## LISTING
================

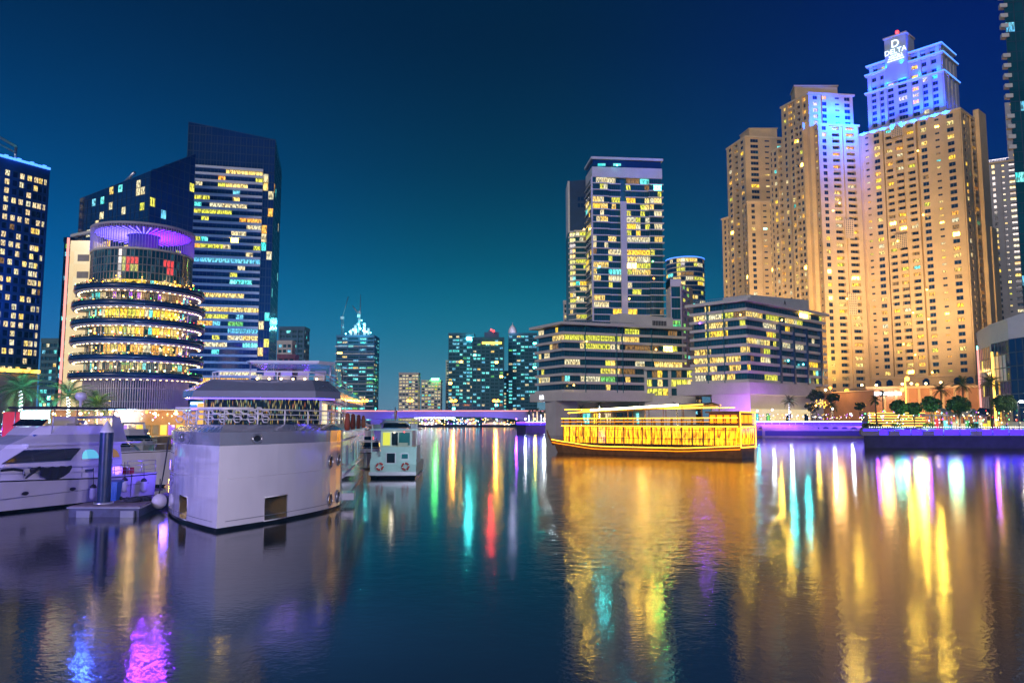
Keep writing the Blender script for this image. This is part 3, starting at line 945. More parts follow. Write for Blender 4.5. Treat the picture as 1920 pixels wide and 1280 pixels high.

================

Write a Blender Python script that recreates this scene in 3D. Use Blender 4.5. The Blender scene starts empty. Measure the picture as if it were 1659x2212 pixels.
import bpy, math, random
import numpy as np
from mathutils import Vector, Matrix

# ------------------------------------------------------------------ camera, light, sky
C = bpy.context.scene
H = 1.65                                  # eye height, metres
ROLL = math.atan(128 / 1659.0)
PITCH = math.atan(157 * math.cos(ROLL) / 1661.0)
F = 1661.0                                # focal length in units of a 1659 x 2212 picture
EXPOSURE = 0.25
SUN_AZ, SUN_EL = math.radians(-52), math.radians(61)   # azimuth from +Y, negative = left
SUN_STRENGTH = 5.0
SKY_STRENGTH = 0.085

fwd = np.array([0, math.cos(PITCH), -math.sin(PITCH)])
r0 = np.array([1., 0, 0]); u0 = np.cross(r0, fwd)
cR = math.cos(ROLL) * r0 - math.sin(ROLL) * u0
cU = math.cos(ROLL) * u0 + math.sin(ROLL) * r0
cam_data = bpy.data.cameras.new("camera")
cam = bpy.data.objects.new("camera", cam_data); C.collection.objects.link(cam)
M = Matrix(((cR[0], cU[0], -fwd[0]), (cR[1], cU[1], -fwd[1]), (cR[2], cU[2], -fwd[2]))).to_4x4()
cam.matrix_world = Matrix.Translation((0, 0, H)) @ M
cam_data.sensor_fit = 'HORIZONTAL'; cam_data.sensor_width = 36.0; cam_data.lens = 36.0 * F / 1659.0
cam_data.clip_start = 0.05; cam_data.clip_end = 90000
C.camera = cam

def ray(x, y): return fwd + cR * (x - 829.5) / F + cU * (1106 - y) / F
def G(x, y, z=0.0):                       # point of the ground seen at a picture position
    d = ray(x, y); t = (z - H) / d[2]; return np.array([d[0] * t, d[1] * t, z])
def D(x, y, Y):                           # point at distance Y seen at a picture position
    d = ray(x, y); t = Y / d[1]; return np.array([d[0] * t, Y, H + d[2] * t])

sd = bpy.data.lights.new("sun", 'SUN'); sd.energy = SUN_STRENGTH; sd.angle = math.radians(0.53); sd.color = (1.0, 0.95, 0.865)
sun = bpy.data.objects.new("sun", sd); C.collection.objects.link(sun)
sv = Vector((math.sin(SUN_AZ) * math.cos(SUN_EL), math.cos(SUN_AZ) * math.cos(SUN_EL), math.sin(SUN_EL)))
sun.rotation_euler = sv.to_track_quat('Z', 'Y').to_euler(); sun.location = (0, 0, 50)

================

## REQUIREMENTS
Look for "script" and pull out every line that has it.

## ANSWER TO THE PROBLEM
Keep writing the Blender script for this image. This is part 3, starting at line 945. More parts follow. Write for Blender 4.5. Treat the picture as 1920 pixels wide and 1280 pixels high.
Write a Blender Python script that recreates this scene in 3D. Use Blender 4.5. The Blender scene starts empty. Measure the picture as if it were 1659x2212 pixels.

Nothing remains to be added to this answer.